Ludo Lefebvre, the chef and restaurateur behind the book Crave,puts it this way: “I want people to cook with love. I want them to be aware of what they’re doing. The act of cooking can be as much of a pleasure as eating, and if you really cook with your senses, you begin to find that cooking isn’t work—it’s play.” So the new cookbook is also very much a book of philosophy.

Story, philosophy, the “why” beyond the recipe—these things help differentiate a cookbook in a crowded marketplace. A cookbook doesn’t just compete against other cookbooks, it competes with a seemingly unlimited supply of free recipes online (type the names of two random ingredients into a search engine, and you’re bound to get a recipe that combines them). A cookbook needs to mean something or offer something people can’t get anywhere else.

For Jack Sonni, a guy who’s made his name writing and playing guitar (for, among others, the Dire Straits), the angle of his recent foray into the world of cookbooks was the personalities of chefs from his adopted home of Healdsburg, California. The man knows his chefs, and the set of six small books (each one can fit in the palm of your hand), under the title of Gatherings, is as unique as you can get.
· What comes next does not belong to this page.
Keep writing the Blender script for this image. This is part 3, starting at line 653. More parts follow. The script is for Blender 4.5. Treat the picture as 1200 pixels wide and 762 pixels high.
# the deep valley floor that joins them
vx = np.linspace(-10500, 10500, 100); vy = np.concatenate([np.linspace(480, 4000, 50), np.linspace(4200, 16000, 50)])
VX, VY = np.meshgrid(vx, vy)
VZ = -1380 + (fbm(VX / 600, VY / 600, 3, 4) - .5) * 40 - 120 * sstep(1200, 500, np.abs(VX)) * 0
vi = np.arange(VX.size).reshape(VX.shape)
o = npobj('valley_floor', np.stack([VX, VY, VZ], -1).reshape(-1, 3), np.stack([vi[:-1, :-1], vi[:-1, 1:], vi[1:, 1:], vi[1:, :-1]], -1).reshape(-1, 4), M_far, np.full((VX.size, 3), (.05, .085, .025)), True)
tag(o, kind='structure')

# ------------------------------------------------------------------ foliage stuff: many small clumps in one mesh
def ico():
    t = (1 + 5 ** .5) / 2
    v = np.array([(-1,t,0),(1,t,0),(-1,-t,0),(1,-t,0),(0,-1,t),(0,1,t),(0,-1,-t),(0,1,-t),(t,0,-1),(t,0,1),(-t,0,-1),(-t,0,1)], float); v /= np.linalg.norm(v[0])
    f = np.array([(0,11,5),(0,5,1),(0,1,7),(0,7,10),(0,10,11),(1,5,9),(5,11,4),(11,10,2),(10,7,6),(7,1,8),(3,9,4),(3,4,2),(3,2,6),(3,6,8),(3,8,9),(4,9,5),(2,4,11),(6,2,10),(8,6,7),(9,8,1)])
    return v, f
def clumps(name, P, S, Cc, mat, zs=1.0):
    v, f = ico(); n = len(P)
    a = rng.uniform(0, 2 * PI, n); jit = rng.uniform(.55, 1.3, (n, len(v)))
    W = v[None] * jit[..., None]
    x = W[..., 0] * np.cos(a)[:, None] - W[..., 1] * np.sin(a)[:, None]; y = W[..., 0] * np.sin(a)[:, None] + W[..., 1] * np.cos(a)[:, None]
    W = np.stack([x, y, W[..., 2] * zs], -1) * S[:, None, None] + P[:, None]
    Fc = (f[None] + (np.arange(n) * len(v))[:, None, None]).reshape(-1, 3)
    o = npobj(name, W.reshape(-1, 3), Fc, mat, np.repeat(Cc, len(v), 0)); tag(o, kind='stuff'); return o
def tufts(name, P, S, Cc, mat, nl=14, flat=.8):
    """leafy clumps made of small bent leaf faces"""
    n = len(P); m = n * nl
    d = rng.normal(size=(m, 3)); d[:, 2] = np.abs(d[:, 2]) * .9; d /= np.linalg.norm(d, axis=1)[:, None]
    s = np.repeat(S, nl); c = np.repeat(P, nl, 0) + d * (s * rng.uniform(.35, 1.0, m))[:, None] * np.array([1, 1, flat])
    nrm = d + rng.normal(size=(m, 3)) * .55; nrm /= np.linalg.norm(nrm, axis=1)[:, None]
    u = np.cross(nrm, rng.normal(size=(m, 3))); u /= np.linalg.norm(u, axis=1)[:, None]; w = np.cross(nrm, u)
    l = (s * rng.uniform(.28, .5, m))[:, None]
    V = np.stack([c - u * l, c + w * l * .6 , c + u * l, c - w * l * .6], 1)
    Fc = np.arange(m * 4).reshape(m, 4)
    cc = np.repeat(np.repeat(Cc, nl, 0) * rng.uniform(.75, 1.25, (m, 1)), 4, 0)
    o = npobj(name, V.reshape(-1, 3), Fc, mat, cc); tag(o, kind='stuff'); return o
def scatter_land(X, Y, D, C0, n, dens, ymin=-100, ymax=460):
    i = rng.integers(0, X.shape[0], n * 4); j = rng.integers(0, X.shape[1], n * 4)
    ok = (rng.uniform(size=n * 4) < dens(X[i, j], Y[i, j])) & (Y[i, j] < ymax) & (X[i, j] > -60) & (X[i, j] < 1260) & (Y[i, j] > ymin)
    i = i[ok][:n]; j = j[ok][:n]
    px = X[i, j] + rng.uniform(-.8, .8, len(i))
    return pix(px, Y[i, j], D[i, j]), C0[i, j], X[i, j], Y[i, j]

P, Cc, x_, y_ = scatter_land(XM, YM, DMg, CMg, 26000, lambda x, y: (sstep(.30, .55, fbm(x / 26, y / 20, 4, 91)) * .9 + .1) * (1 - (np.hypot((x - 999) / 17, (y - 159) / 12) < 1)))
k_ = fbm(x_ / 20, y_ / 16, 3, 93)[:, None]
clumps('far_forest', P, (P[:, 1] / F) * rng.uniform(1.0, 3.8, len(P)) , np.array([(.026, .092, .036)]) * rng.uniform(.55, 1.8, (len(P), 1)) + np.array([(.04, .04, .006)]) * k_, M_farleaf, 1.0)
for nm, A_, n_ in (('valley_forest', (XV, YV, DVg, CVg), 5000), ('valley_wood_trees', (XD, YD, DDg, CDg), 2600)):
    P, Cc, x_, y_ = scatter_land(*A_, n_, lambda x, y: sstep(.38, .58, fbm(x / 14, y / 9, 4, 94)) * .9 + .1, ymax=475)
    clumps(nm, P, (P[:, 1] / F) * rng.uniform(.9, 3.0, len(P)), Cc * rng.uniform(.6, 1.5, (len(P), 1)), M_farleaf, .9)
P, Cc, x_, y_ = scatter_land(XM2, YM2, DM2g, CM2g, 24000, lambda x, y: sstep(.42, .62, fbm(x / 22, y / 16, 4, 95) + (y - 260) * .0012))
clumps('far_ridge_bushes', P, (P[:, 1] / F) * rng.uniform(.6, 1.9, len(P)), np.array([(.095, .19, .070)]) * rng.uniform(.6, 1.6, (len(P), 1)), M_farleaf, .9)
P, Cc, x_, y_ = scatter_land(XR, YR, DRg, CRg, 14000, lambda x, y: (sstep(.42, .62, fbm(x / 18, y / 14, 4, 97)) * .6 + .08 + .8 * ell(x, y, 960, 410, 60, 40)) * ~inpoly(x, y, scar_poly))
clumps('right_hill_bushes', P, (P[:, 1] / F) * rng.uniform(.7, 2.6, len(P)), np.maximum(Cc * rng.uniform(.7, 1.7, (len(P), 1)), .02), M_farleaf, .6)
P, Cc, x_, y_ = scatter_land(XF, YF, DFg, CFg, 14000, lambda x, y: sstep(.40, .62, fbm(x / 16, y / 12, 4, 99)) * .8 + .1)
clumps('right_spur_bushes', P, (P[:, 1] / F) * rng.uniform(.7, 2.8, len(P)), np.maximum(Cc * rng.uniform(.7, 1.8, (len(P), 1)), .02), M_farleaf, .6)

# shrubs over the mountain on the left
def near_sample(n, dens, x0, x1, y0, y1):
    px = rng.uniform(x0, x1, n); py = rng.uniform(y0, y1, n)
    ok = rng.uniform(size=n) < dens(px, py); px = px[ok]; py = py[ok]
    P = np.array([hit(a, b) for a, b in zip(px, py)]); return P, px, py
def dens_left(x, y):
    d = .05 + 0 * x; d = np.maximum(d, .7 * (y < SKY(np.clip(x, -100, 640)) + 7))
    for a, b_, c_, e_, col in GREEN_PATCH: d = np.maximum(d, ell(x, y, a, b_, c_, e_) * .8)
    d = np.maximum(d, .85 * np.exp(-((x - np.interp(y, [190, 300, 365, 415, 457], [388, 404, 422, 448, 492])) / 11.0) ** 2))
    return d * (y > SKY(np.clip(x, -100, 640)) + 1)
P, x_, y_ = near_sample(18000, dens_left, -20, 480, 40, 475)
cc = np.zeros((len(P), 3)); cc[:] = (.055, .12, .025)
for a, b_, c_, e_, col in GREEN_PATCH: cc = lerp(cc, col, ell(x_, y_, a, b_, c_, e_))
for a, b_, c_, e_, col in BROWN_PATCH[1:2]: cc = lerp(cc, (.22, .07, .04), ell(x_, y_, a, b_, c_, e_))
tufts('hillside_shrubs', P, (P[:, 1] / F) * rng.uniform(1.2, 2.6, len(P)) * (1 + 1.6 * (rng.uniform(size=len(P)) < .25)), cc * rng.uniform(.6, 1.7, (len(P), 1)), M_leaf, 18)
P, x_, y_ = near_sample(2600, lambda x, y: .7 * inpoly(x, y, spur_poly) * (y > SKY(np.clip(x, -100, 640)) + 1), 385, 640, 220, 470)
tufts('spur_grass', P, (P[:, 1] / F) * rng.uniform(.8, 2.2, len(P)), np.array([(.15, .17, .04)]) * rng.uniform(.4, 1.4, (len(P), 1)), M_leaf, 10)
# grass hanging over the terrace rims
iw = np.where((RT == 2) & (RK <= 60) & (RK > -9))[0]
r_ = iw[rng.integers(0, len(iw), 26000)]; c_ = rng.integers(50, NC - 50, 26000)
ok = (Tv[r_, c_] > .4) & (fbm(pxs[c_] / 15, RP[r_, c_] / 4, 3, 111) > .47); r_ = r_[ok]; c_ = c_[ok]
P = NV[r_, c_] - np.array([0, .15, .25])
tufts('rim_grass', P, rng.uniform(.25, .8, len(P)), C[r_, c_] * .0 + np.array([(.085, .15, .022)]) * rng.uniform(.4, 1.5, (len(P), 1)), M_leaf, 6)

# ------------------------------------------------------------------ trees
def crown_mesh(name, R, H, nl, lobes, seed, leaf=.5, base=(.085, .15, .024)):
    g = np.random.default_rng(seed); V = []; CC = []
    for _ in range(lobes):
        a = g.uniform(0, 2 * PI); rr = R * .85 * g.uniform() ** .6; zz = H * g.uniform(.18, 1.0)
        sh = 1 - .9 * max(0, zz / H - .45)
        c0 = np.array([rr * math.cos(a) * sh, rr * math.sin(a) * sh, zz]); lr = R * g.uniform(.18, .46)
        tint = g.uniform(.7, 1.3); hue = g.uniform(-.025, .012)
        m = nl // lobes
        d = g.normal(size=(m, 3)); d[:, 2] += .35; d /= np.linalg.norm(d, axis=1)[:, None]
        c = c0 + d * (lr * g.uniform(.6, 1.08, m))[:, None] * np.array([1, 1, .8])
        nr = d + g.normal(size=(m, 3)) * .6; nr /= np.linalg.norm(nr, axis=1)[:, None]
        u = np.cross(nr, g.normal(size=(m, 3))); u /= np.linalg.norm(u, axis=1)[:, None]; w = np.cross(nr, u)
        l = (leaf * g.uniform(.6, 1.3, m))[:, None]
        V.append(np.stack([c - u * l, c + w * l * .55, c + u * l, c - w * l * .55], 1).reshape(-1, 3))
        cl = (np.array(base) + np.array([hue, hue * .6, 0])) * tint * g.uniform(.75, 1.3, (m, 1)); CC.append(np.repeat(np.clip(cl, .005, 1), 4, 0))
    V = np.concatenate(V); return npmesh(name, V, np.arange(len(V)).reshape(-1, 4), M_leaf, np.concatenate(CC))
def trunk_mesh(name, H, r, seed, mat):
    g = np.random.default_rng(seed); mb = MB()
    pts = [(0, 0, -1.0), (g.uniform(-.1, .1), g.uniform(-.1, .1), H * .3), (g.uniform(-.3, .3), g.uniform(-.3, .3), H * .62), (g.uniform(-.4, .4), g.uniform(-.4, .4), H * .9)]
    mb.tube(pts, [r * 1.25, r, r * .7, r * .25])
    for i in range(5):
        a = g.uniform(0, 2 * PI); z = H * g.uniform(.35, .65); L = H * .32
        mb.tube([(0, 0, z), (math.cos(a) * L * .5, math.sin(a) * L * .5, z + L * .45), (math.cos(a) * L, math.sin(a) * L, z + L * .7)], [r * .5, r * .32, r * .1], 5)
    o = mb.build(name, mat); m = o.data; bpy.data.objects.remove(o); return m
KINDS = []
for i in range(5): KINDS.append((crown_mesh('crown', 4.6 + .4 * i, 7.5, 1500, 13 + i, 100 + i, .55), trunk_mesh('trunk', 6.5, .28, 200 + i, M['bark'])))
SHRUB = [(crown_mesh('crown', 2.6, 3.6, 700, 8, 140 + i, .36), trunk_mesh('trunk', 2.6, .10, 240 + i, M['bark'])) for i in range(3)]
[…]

If the cookbook started as a loose collection of descriptive paragraphs, it seems it’s now become something even more personality driven. When asked about cookbook trends of the last ten years, Sack tells me “they’ve become more aspirational, incorporating lifestyle, not just recipes. Eat like this, live like this, throw dinner parties like this.”

That does seem to be the trend of the market. But that doesn’t mean it’ll be successful. After all, the cookbook that really succeeds will push the evolution forward. It’ll be the thing that no one has thought of yet, but still hits the spot.